On Friday morning I continued bragging on her as I shared with the other women that not only had I seen Peaches make a whole series of artistic choices, but that she’d done something even more important. She had not taken my suggestions (when offered several time) as to where to put her desired text. Even though, as the workshop leader, I might have been perceived as the artist…the expert…or the authority, she had drawn appropriate creative boundaries around my influence, and was faithfully trusting the creative vision given to her. Through her art making she was practicing important new life skills.

As the women acknowledged, most of them have been in untrustworthy relationships where others abused their boundaries, often involving them in activities against their will or better judgment. They are often confused about whether or when to draw boundary lines, who to trust, and whether to trust themselves. In a safe, nurturing environment, Peaches was learning not to be overly influenced by someone perceived to be in a position of authority, but to trust herself, and to seek the necessary help to support what she creatively wanted to accomplish. For someone who began the art activity declaring she was not an artist, Peaches chatted as we cleaned up about how satisfied she was with what she’d created.

Her parting remark?

“I like what I did.”

Girl, I’m gonna brag on you! 

If you’ve ever declared yourself “not something”…an artist, writer, dancer, gardener, athlete, teacher, public speaker…whatever, have you ever been surprised to find those abilities or skills emerging with a little attention or affirmation? Is there someone in your life who believed in you that helped foster a new way of seeing yourself? Tell us a story of someone who bragged on you?

Looking forward to your stories.

PS – The art image above is a three-dimensional collage of items arranged on the bed of my scanner. The ceramics figurine was given to me by a dear friend as a memorial milestone marker of when I began to call myself an artist about fifteen years ago. 
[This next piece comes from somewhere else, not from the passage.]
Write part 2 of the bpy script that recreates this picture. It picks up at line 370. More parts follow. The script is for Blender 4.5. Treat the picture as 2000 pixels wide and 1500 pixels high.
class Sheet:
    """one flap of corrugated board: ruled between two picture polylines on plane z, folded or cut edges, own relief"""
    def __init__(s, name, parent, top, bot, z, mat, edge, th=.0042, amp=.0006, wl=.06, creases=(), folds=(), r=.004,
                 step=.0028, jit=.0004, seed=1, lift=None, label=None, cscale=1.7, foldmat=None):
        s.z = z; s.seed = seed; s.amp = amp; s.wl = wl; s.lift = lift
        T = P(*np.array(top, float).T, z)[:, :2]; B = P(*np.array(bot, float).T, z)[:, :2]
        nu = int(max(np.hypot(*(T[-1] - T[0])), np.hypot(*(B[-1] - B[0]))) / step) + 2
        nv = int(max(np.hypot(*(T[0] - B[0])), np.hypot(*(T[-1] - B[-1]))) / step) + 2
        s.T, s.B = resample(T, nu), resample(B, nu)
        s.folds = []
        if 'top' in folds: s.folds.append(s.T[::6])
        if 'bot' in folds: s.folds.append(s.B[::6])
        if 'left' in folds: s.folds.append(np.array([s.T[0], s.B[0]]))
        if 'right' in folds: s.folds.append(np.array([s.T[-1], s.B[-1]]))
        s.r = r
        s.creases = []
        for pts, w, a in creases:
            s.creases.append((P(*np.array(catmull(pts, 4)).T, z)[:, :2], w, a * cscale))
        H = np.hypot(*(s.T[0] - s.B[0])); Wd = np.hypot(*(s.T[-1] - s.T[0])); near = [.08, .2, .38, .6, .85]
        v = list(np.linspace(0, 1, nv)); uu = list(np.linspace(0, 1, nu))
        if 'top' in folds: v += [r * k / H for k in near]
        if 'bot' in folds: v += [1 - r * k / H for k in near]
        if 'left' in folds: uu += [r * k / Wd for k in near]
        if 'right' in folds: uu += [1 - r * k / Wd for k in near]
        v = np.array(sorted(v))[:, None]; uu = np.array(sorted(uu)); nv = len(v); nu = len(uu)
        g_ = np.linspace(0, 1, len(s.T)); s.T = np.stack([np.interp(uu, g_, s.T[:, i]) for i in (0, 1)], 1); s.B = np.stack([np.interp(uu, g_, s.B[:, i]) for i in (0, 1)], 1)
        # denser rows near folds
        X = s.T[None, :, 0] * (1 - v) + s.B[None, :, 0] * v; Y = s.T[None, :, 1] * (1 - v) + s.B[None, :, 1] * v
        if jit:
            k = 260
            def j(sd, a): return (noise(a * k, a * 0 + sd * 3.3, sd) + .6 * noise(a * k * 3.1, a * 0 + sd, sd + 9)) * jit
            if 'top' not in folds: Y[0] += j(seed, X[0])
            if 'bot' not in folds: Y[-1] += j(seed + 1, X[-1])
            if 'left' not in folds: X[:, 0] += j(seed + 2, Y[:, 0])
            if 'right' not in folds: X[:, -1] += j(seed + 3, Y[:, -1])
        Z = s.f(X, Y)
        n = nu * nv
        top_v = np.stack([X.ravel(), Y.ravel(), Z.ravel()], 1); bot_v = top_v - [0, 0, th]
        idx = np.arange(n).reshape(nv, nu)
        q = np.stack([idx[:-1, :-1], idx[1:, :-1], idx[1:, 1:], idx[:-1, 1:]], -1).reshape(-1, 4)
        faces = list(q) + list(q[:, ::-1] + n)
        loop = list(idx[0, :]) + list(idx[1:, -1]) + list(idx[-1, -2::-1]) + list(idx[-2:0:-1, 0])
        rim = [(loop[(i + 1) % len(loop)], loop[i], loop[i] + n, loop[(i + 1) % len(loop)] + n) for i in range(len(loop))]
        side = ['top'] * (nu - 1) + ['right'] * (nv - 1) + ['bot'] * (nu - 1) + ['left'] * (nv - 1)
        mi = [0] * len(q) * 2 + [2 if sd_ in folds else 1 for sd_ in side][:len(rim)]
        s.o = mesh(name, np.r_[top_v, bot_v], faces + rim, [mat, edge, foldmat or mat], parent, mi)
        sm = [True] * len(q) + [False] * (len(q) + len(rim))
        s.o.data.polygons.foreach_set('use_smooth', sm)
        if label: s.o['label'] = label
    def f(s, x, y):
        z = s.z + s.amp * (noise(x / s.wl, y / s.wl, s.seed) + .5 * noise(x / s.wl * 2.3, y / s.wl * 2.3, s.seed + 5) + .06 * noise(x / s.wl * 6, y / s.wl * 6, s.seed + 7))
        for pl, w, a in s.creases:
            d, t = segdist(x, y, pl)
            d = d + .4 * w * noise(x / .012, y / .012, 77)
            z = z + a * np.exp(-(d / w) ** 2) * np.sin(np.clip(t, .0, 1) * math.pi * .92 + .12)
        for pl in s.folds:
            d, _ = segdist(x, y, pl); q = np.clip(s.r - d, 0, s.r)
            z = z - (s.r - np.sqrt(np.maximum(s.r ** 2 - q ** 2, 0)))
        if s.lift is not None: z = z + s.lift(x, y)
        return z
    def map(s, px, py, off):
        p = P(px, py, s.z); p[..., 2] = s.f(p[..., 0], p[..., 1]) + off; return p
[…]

 PPS – The Lighthouse is a fifteen month, faith-based residential treatment program for women recovering from substance abuse.

 

5 comments to I’m Gonna Brag On You

  • Erin Thomas

    Awesome story Lynne and well told to explain the transformation. Art is a bridge to so many things. Bringing people from one place to another, opening up their soulful talents like nothing else. It is the great equalizer and I am heartened to hear about you using your gifts of art and sensitivity to people in this way. You are inspiring!
    We take art for granted and are allowing it to be taken out of schools and budgets of all kinds. We need to fight for art. It is one of that last soulful, healing practices we have left in a violence and detached culture.

    Long live art and artists who teach!

    Erin

  • I’m always telling people, “Everyone is an artist in their own way.” I stand by that and am excited you are right there telling folks the same thing!
    T

  • Inspiring. Art is a life line for me. Connie

  • Helen

    I developed a chronic health conditon about three years ago which resulted in dismissal from my job and an early pension on the grounds of my continuing ill health. The pension settlement was finally agreed about a year ago and I was left bemused and very restricted in trying to find a new purpose for my life.

    At the same time I was continuing to process my life through poems and prose, just as I had been doing for the last few years; although I had little faith that what I was doing was anything other than working through a very difficult period in my life.

    Once my dismissal, and pensionable status, had been finalised I felt very adrift and could hardly see myself at all. I wrote to a very old friend about the struggle to find a new identity and she wrote back at once and told me that if I didn’t want to be a pensioner then maybe it was time to officially declare myself to be a writer!
    I was stunned and freed and jubilant at one and the same time!
    So I did!
    And I am!
    And I still don’t know what ‘officially being a write’ looks like but she set my spirit free to try and find out.
    A gift of grace indeed!

    And officially
    You say
    I can become a writer
    And my fingers itch
    With unspoken joy
    And pop open the laptop
    And dive straight in
    Tapping and pounding
    And dancing and skipping
    And selecting letters
    And full stops
    And commas and
    – oh bliss –
    Semi-colons!
    And the words are shaped
    To reveal my heart
    And the blood drips
    Endlessly from veins
    Opened by sharp words
    And pointed remarks
    And the stabbing pain
    Of life broken down
    And tears are drawn forth
    By sadness shared
    And words of grace
    And the word made flesh
    Gifts words of faith
    And word play fools around
    And laughter escapes
    And pictures are painted
    In black and white
    And paper is watermarked
    And illustrations worth
    A thousand words
    Can be read between the lines
    And I can become a writer
    You say
    And it must be official
    Because I read it
    In your words!

    HW2011

  • Carl McDonald

    Lynne
    You never cease to amaze me with the connections that you make to everyday life experiences and art. I remember the first time I participated in one of your workshops and I too exclaimed that I was not an artist. You said, “can you draw a straight line?” Then asked, “can you draw a circle”? And then, “can you draw a wavy line?”. I answered yes to each question, and you told me that I was an artist. Through the years, I have discovered that I do have creative tendencies and am happiest when I am being creative. Guess that is art!